Fischman and Gardner found that some colleges and universities are doing a good job helping their students develop HEDCAP skills. But there are plenty of instances of mission drift, and of subsequent confusion and disconnect between students and faculty, between faculty and administration, and between administrators and trustees. In other words, colleges and universities could do a better job clarifying and articulating their mission and purpose, onboarding students to that mission, and developing a comprehensive program that services the mission at every turn.
Fischman and Gardner end the book with specific advice for the varied constituents — knowing that this is the best way to get everyone rowing in unison. In the advice section for students, the authors ask students to:
Acknowledge their great fortune in getting to attend college — a “once-in-a-lifetime opportunity.”
Use the opportunity to expand their horizons and connect with a wide-range of people.
Take time to connect with professors and seek help, advice, and guidance as needed.
Work hard to develop both intellectual and social skills.
Focus on transformation, not transaction. “Explore new territories physically, cognitively, socially, emotionally and remain open to being transformed.”
I have to admit that I have not attended any of the recent student protests. I’ve only read accounts in newspapers — ones I believe adhere to high journalist standards — along with various analyses and commentary from knowledgeable folks (no television news, which I gave up years ago, and very little social media scrolling). But I feel I know enough to say a few things.

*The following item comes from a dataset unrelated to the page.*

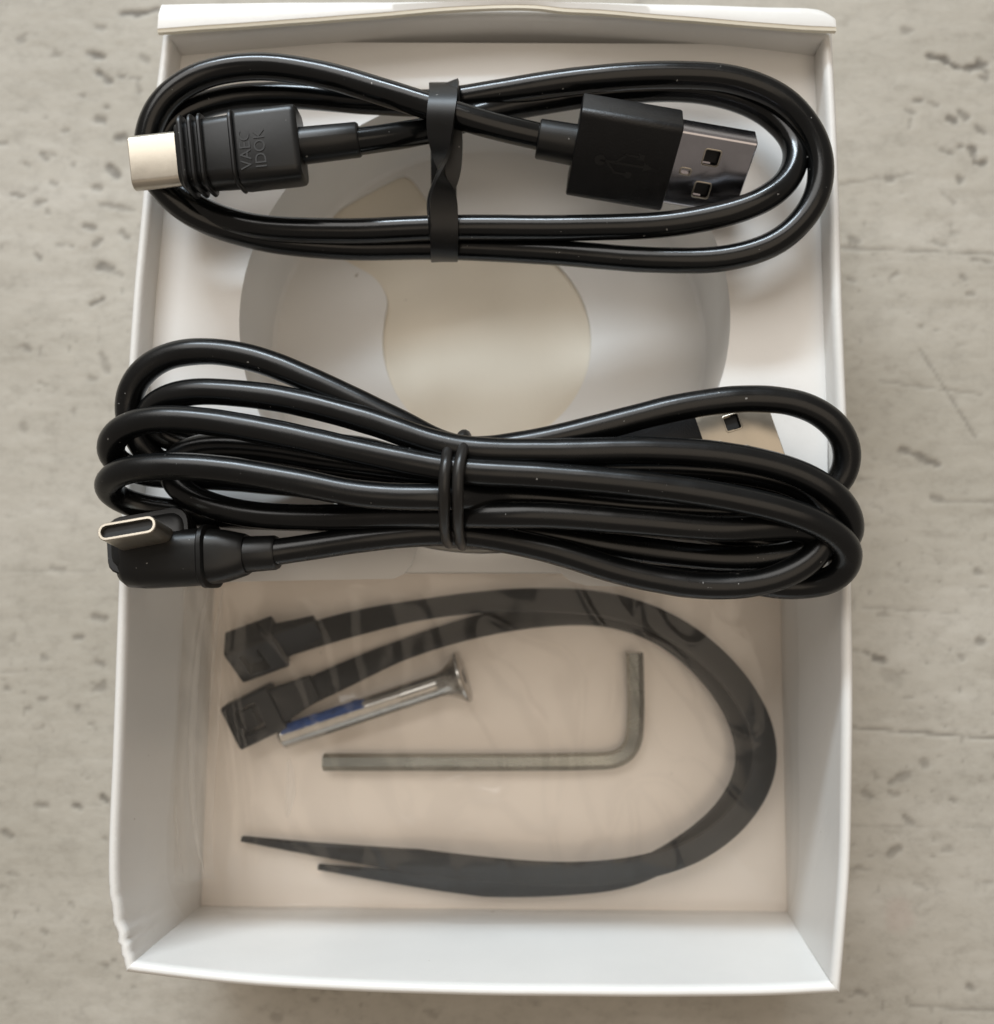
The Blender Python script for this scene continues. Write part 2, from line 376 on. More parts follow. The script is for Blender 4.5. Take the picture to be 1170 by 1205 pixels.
    p = at(1058, 1077, 0); d = np.hypot((X-p.x)/1.0, (Y-p.y)/1.15)+nj*1.2
    pink = 0.28*(1-sst(1.8, 3.6, d))
    out = (X < -124) | (X > 119) | (Y < -104) | (Y > 139)
    grime = np.clip(grime, 0, 0.9); grime[out] = 0; pink[out] = 0
    relief = (lattice(X, Y, 6, 2.2, 21)-0.5)*0.10 + (lattice(X, Y, 1.4, 0.8, 22)-0.5)*0.06
    Z = -0.35*grime + np.where(out, 0, relief) - 0.12
    ny, nx = X.shape
    V = np.stack([X, Y, Z], -1).reshape(-1, 3)*S
    i = np.arange(nx*ny).reshape(ny, nx)
    Fc = np.stack([i[:-1, :-1], i[:-1, 1:], i[1:, 1:], i[1:, :-1]], -1).reshape(-1, 4)
    me = bpy.data.meshes.new('tabletop'); me.vertices.add(len(V)); me.vertices.foreach_set('co', V.ravel())
    me.loops.add(Fc.size); me.loops.foreach_set('vertex_index', Fc.ravel())
    me.polygons.add(len(Fc)); me.polygons.foreach_set('loop_start', np.arange(len(Fc))*4)
    me.polygons.foreach_set('use_smooth', np.ones(len(Fc), bool)); me.update(calc_edges=True)
    at_ = me.color_attributes.new('grime', 'FLOAT_COLOR', 'POINT')
    at_.data.foreach_set('color', np.stack([grime, pink, 0*grime, 0*grime+1], -1).ravel().astype(np.float32))
    me.materials.append(M['table'])
    o = bpy.data.objects.new('tabletop', me); col.objects.link(o); o['kind'] = 'structure'
    o['label'] = 'weathered grey beige tabletop with dark pits and scratches'
build_table()

# ---------------------------------------------------------------- white cardboard box
box = thing('cardboard_box', 'open white cardboard box with crumpled lower left corner lying on the grey tabletop', 'box', (-6, 14, 0))
L_RIM = [(191, 36), (183, 98), (172, 180), (163, 270), (156, 342), (146, 500), (138, 689), (131, 880), (126, 1010), (127, 1060), (131, 1088), (138, 1116), (147, 1145)]
F_RIM = [(147, 1145), (228, 1155), (314, 1163), (450, 1170), (600, 1174), (800, 1175), (900, 1174), (990, 1170)]
R_RIM = [(990, 1170), (997, 1090), (1002, 1020), (1005, 850), (1004, 722), (999, 520), (992, 342), (986, 150), (980, 36)]
B_RIM = [(980, 36), (880, 22), (774, 14), (660, 8), (590, 7), (500, 9), (400, 16), (300, 25), (191, 36)]
fl, fr_ = at(237, 1066, FLOOR), at(926, 1072, FLOOR)
bl, br = at(191, 36, RIM), at(980, 36, RIM)
BASE = {'FL': Vector((fl.x-1.6, fl.y-1.6, 0)), 'FR': Vector((fr_.x+1.6, fr_.y-1.6, 0)), 'BR': Vector((br.x+0.6, br.y+1.2, 0)), 'BL': Vector((bl.x-0.6, bl.y+1.2, 0))}
TH = 1.5
def offset_in(poly, d):
    n = len(poly); out = []
    for i in range(n):
        a, b, c = poly[i-1], poly[i], poly[(i+1) % n]
        e1 = (b-a).normalized(); e2 = (c-b).normalized()
        n1 = Vector((e1.y, -e1.x, 0)); n2 = Vector((e2.y, -e2.x, 0))   # placeholder sign, fixed below
        m = (n1+n2).normalized(); k = d/max(m.dot(n1), 0.35)
        out.append(b+m*k)
    return out
NS = {'L': 230, 'F': 90, 'R': 90, 'B': 60}
def rim_pts(pts, n):
    return resample([Vector((p.x, p.y, 0)) for p in px_curve(pts, RIM, 1.0, 3.0)], n)
order = [('L', L_RIM, 'BL', 'FL'), ('F', F_RIM, 'FL', 'FR'), ('R', R_RIM, 'FR', 'BR'), ('B', B_RIM, 'BR', 'BL')]
rim_o, base_o, spans = [], [], {}
for k, pts, a, b in order:
    n = NS[k]; r = rim_pts(pts, n+1)[:-1]; A, B = BASE[a], BASE[b]
    spans[k] = (len(rim_o), len(rim_o)+n)
    rim_o += r; base_o += [A.lerp(B, i/n) for i in range(n)]
area2 = sum(rim_o[i].x*rim_o[(i+1) % len(rim_o)].y-rim_o[(i+1) % len(rim_o)].x*rim_o[i].y for i in range(len(rim_o)))
sg = -1 if area2 > 0 else 1            # counter-clockwise: the inside is on the left
rim_i, base_i = offset_in(rim_o, sg*TH), offset_in(base_o, sg*TH)
NT = len(rim_o)
def wall(key, name, lip=0.0):
    i0, i1 = spans[key]; rings = []
    for j in range(i0, i1+1):
        i = j % NT; ro, ri, bo, bi = rim_o[i], rim_i[i], base_o[i], base_i[i]
        f = (j-i0)/(i1-i0); ring = []
        nrm = (ro-ri).normalized()
        def wrk(h):
            # the crumpled stretch of the left wall near its front corner
            if key == 'L':
                g = math.exp(-((f-0.957)/0.032)**2)*max(0, h-0.35)/0.65
                return nrm*g*(1.25-0.45*h)*(0.25*(1-2*abs(math.sin(f*165+h*4+1.1*math.sin(f*90))))+0.09*(1-2*abs(math.sin(f*290-h*8))))+Vector((0, 0, -0.35*g))
            return nrm*0.12*mnoise.noise(Vector((f*6, h*2, ord(key[0])*3.1)))*4*f*(1-f)
        HS = [0, .1, .2, .3, .4, .5, .6, .7, .78, .85, .9, .94, .97]
        for h in HS: ring.append(bi.lerp(ri, h**0.85)+Vector((0, 0, FLOOR-0.5+(RIM-FLOOR-0.1)*h))+wrk(h))
        mid = ri.lerp(ro, 0.5)
        for a in (0.0, 0.25, 0.5, 0.75, 1.0):
            c = ri.lerp(ro, a); ring.append(c+Vector((0, 0, RIM-0.55+0.55*math.sin(math.pi*a)))+wrk(1))
        for h in HS[::-1]: ring.append(bo.lerp(ro, h**0.85)+Vector((0, 0, (RIM-0.9)*h))+wrk(h))
        rings.append(ring)
    return MB().loft(rings).build(name, M['card'], box, angle=55)
wall('L', 'side_wall'); wall('F', 'front_wall'); wall('R', 'side_wall'); wall('B', 'back_wall')
sheet([Vector((p.x, p.y, 0)) for p in (BASE['FL']+Vector((1, 1, 0)), BASE['FR']+Vector((-1, 1, 0)), BASE['BR']+Vector((-1, -1, 0)), BASE['BL']+Vector((1, -1, 0)))], [], FLOOR, 1.6).build('box_floor', M['liner'], box, False)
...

First, I’m glad so many college students are taking what they believe is an important moral stand. They’ve learned about events in Gaza and have decided the right and moral thing to do in response is to let their campuses and the world know they find the killings unacceptable. Some of the messaging may be oversimplified, and some of it misguided, but I think it’s clear that the overall goal is change in the name of peace and justice. Much of the media coverage of the protests, to my mind, tries to make these events into an us-and-them struggle — either pro-Palestinian or pro-Israeli. In reality, as Robert Reich wrote in a recent New York Times column, the vast majority of protesters are not pro-Palestinian and anti-Israeli, or vice versa. What they are push for is the end to enormous collateral damage in Israel’s response to Hamas’s attack on October 7, 2023. To date, more than 34,000 civilians have died. Another 77,000 have been injured and an estimated 1.1 million are experiencing catastrophic hunger. Student protesters find this unacceptable in the extreme — as all of us should. In pushing for the end of such slaughter, they are asking the U.S. government to stop supplying the Israeli government with weapons that are being used in such an immoral and repulsive way. They are also asking their institutions to divest from Israeli companies as long as the Israeli government continues the bombing of innocent people. More generally, they are asking the rest of us to make our voices heard on the subject.

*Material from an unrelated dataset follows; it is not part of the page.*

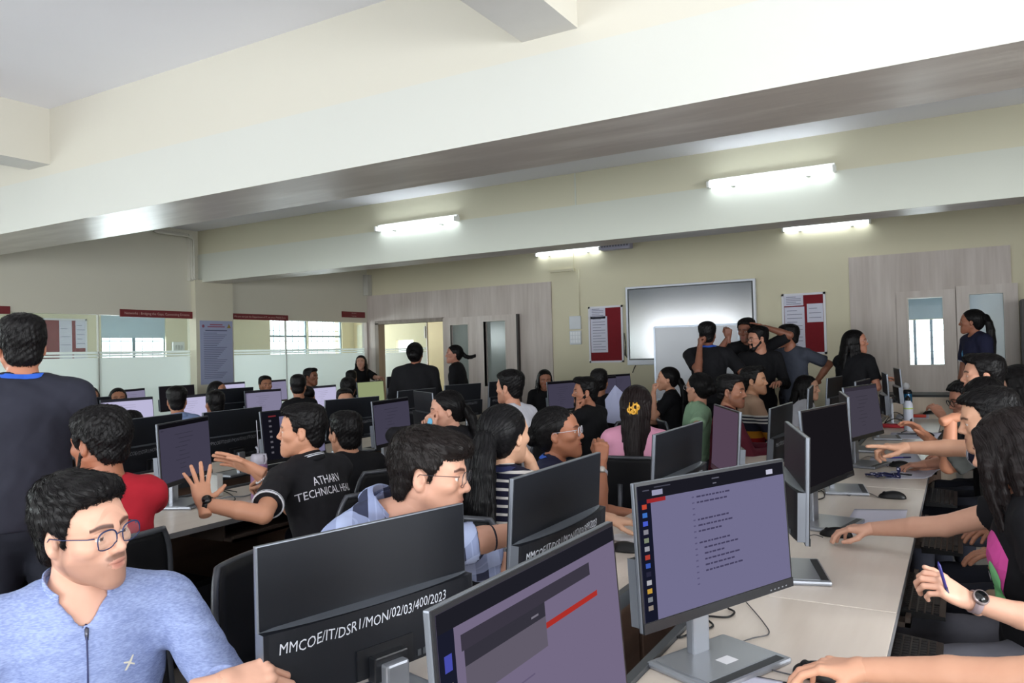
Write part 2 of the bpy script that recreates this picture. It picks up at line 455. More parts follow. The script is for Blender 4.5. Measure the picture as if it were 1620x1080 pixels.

The question of the right Israeli response to Hamas’s killing of more than 1,200 Israeli citizens on October 7 is a challenging one — informed by a complex web of historical, religious, political, and cultural issues. And some of the protesters, like many adults, may be oversimplifying matters and saying things that aren’t helpful. Reliance on slogans and signs has a tendency to do that. But I’m still glad the students have stepped up to challenge the adult leaders on their campuses and beyond — to say it’s not OK to sit on the sidelines doing nothing. And I’m dismayed by the college and university administrators who have decided the best way to engage the students is with riot squads.
I suppose what I want is for more colleges and universities to acknowledge and support the students who are pushing for nonviolence solutions in Gaza. At the very least, we should listen to them, not instantly vilify them. I want most is for college administrators to take a careful look at their students and find ways to connect the protests to the colleges’s missions; see this moment as an opportunity for deeper learning, the kind that happens on the best college campuses. I hope it goes without saying that there’s no place for antisemitism, Islamophobia and expressions of hatred on campus. But as long as the students aren’t engaged in violence or the threat of violence, administrators would be wise to find ways to connect these protests to the central mission of the schools.

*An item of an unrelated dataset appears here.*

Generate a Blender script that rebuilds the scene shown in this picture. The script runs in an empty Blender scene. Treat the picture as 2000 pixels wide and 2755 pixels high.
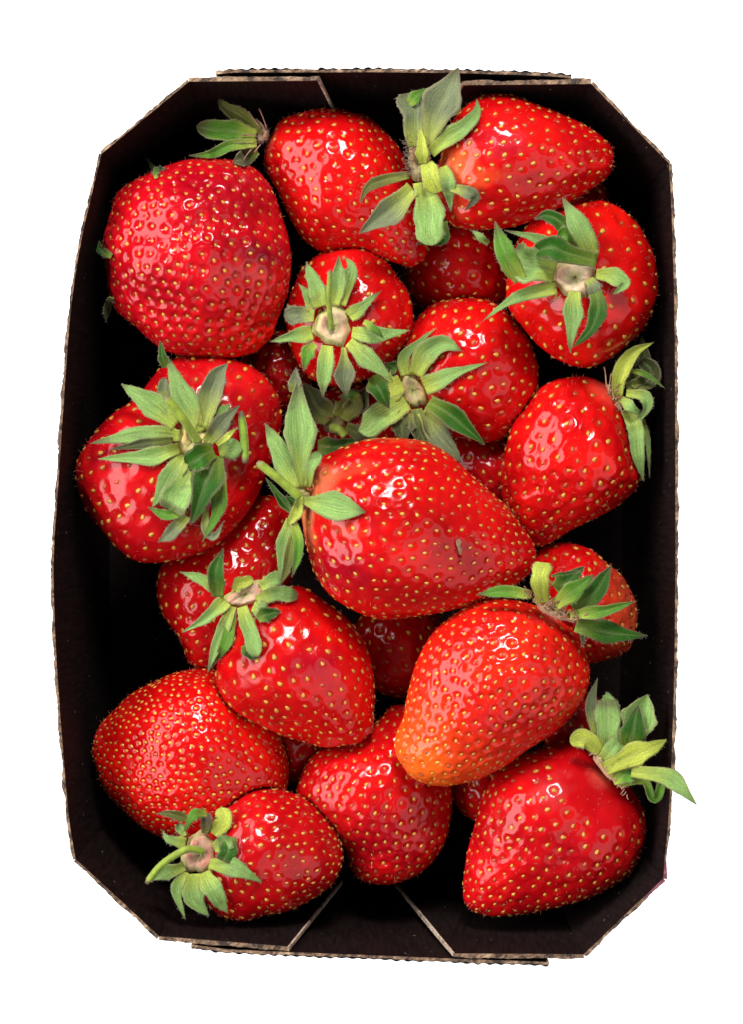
import bpy, math, random
import numpy as np
from mathutils import Vector

rng = np.random.default_rng(7)
random.seed(7)
sc = bpy.context.scene
COL = sc.collection

# ------------------------------------------------------------------ camera
P = 7.5e-5            # metres per photo pixel on the rim plane
D = 0.60              # camera height above the rim plane
DEPTH = 0.056         # depth of the punnet
cam_d = bpy.data.cameras.new('camera')
cam = bpy.data.objects.new('camera', cam_d); COL.objects.link(cam)
cam.location = (0, 0, D)
cam_d.sensor_fit = 'HORIZONTAL'; cam_d.sensor_width = 36
cam_d.lens = 36 * D / (2000 * P)
cam_d.clip_start = 0.01; cam_d.clip_end = 20
sc.camera = cam

# ------------------------------------------------------------------ world, lamps, exposure
w = bpy.data.worlds.new('World'); sc.world = w; w.use_nodes = True
bg = w.node_tree.nodes['Background']
bg.inputs['Color'].default_value = (1, 1, 1, 1); bg.inputs['Strength'].default_value = 0.085

def area(name, loc, target, sx, sy, power, col=(1, 1, 1)):
    l = bpy.data.lights.new(name, 'AREA'); l.shape = 'RECTANGLE'; l.size = sx; l.size_y = sy
    l.energy = power; l.color = col
    o = bpy.data.objects.new(name, l); COL.objects.link(o); o.location = loc
    o.rotation_euler = (Vector(target) - Vector(loc)).to_track_quat('-Z', 'Y').to_euler()
    return o
area('strobe_reflector', (0.03, 0.50, 0.52), (0, 0, 0), 0.19, 0.19, 5.3, (1, 0.98, 0.95))
area('softbox', (-0.52, 0.08, 0.36), (0, 0, 0), 0.95, 0.42, 7.8, (1, 0.98, 0.97))
area('added_fill', (0.46, -0.30, 0.50), (0, 0, 0), 0.75, 0.75, 1.9, (1, 0.97, 0.95))  # unseen lamp added to flatten the shading from the lower right

sc.view_settings.view_transform = 'Standard'
sc.view_settings.look = 'None'
sc.view_settings.exposure = 0.02
sc.view_settings.gamma = 1.0
sc.view_settings.use_curve_mapping = False

# ------------------------------------------------------------------ helpers
V = 2000 / 1646.0     # outline notes were taken on a 1646 px wide view

def px(p, z=0.0):
    """photo pixel -> world xy at height z (z = 0 is the rim plane)"""
    p = np.asarray(p, float)
    k = P * (D - z) / D
    x = (p[..., 0] - 1000.0) * k
    y = -(p[..., 1] - 1377.5) * k
    return np.stack([x, y, np.broadcast_to(z, x.shape)], -1)

def catmull(pts, n, closed=False):
    pts = np.asarray(pts, float); m = len(pts)
    if m == 2 and not closed:
        t = np.linspace(0, 1, n)[:, None]
        return pts[0] * (1 - t) + pts[1] * t
    if closed:
        g = np.concatenate([pts[-1:], pts, pts[:2]]); segs = m
    else:
        g = np.concatenate([[2 * pts[0] - pts[1]], pts, [2 * pts[-1] - pts[-2]]]); segs = m - 1
    u = np.linspace(0, segs, n, endpoint=not closed)
    i = np.minimum(u.astype(int), segs - 1); f = (u - i)[:, None]
    p0, p1, p2, p3 = g[i], g[i + 1], g[i + 2], g[i + 3]
    return 0.5 * (2 * p1 + (p2 - p0) * f + (2 * p0 - 5 * p1 + 4 * p2 - p3) * f ** 2 + (3 * p1 - p0 - 3 * p2 + p3) * f ** 3)

def mesh_np(name, co, faces, mat=None, col=None, uv=None, smooth=True):
    """faces: (n,k) int array of constant size or list of tuples"""
    me = bpy.data.meshes.new(name)
    if isinstance(faces, np.ndarray):
        n, k = faces.shape
        me.vertices.add(len(co)); me.vertices.foreach_set('co', np.asarray(co, np.float32).ravel())
        me.loops.add(n * k); me.loops.foreach_set('vertex_index', faces.astype(np.int32).ravel())
        me.polygons.add(n); me.polygons.foreach_set('loop_start', np.arange(0, n * k, k, dtype=np.int32))
        me.update(calc_edges=True)
    else:
        me.from_pydata([tuple(c) for c in co], [], faces)
    me.polygons.foreach_set('use_smooth', np.full(len(me.polygons), smooth))
    if col is not None:
        a = me.color_attributes.new('Col', 'FLOAT_COLOR', 'POINT')
        c4 = np.ones((len(co), 4), np.float32); c4[:, :3] = col
        a.data.foreach_set('color', c4.ravel())
    if uv is not None:
        u = me.uv_layers.new(name='UVMap')
        li = np.empty(len(me.loops), np.int32); me.loops.foreach_get('vertex_index', li)
        u.data.foreach_set('uv', np.asarray(uv, np.float32)[li].ravel())
    if mat is not None: me.materials.append(mat)
    me.validate(); me.update()
    return me

def link(name, me, parent=None, origin=None):
    o = bpy.data.objects.new(name, me); COL.objects.link(o)
    if parent is not None: o.parent = parent
    return o

def thing(name, label, cat, loc, group=None):
    o = bpy.data.objects.new(name, None); COL.objects.link(o); o.location = loc
    o.empty_display_size = 0.01
    o['label'] = label; o['category'] = cat
    if group: o['group'] = group
    return o

def tube_np(path, rad, sides=6, cap=True):
    path = np.asarray(path, float); n = len(path)
    rad = np.broadcast_to(rad, (n,))
    t = np.gradient(path, axis=0); t /= np.linalg.norm(t, axis=1)[:, None] + 1e-12
    ref = np.array([0.13, 0.21, 0.97])
    b = np.cross(t, ref); b /= np.linalg.norm(b, axis=1)[:, None] + 1e-9
    c = np.cross(t, b)
    a = np.linspace(0, 2 * np.pi, sides, endpoint=False)
    co = path[:, None] + rad[:, None, None] * (b[:, None] * np.cos(a)[None, :, None] + c[:, None] * np.sin(a)[None, :, None])
    co = co.reshape(-1, 3)
    i = np.arange(n - 1)[:, None] * sides; j = np.arange(sides)[None]
    f = np.stack([i + j, i + (j + 1) % sides, i + sides + (j + 1) % sides, i + sides + j], -1).reshape(-1, 4)
    fl = [tuple(int(q) for q in r) for r in f]
    if cap:
        fl.append(tuple(range(sides))[::-1]); fl.append(tuple(int(q) for q in (n - 1) * sides + np.arange(sides)))
    return co, fl

# ------------------------------------------------------------------ materials
def new_mat(name):
    m = bpy.data.materials.new(name); m.use_nodes = True
    nt = m.node_tree; b = nt.nodes['Principled BSDF']
    return m, nt, b
def N(nt, t, **kw):
    n = nt.nodes.new(t)
    for k, v in kw.items():
        if k in n.inputs: n.inputs[k].default_value = v
        else: setattr(n, k, v)
    return n
def mixrgb(nt, blend, fac, a, b):
    n = nt.nodes.new('ShaderNodeMix'); n.data_type = 'RGBA'; n.blend_type = blend
    for sock, v in ((n.inputs[0], fac), (n.inputs[6], a), (n.inputs[7], b)):
        if hasattr(v, 'is_output'): nt.links.new(v, sock)
        else: sock.default_value = v
    return n.outputs[2]
def ramp(nt, src, pts):
    r = nt.nodes.new('ShaderNodeValToRGB'); e = r.color_ramp.elements
    e[0].position, e[0].color = pts[0]; e[1].position, e[1].color = pts[-1]
    for p, c in pts[1:-1]:
        q = e.new(p); q.color = c
    nt.links.new(src, r.inputs[0]); return r.outputs[0]
def g(v): return (v, v, v, 1)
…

The Real World of College spells out ways in which colleges could use the protests as a springboard for deeper learning — for instance, through linking events in Gaza with other historic periods of war and political unrest, or through a deep analysis of contemporary geopolitics, or even through the study of literature and art. In truth, just about all areas of study offer the opportunity for deeper cross-disciplinary learning and for building skills is human interaction. I imagine there are many college presidents thinking along these lines. One who stands out to me is Michael S. Roth, president of Wesleyan University. Rather than push to have protesters arrested and encampments disassembled, Roth allowed students to protest, as long as it was peaceful and the protesters weren’t blocking access to buildings or threatening or interrupting other students in their learning. While acknowledging that he didn’t agree with much of what the protesters were demanding, he says in an essay in The New Republic:
“How can I not respect students for paying attention to things that matter so much? I respect that they’re concerned about Gaza; I admire that they’re not entirely taken up with grades or lining up their credentials…. I would prefer they use their energies to pressure the U.S. government to do more to get the hostages released, to stop supporting Israeli Prime Minister Benjamin Netanyahu’s war tactics, and to bring more direct aid to people in Gaza on the brink of starvation. My team expects to discuss all of this with students in the coming days. Right now, I’m most concerned with protecting their right to protest in nonviolent ways that don’t undermine our educational program. For me, the modest violations of the rules are preferable to the narrow-minded vocationalism that others seem suddenly to pine for.”
Roth’s views tie in well with the points Fischman and Gardner make in The Real World of College. If we are, as we say, educating the next generation of leaders, it’s essential that we not only listen to them and take their concerns seriously, but that we help them develop the whole gamut of interpersonal skills along with a strong academic base of knowledge so they will be poised to tackle the world’s most pressing problems as they arise in the future.
As Dartmouth history professor Udi Greenberg said to the New York Times following Dartmouth’s quick crackdown on peaceful student protesters, “We’re supposed to be a living example for how we manage divisive topics, and the most important thing in this process is that we don’t engage each other as enemies. Sending the police on protesters is the exact opposite of engaging each other in good faith.”
Calling in the riot squad to shut students up is not the right response. Rather, the student protests offer colleges and universities an opportunity to engage in deep conversation with students about the world around them. It’s also an opportunity to show we take them seriously. For colleges and universities that simply want their campuses to be bucolic places for job preparation, maybe this summer is the right time to reexamine their mission and purpose.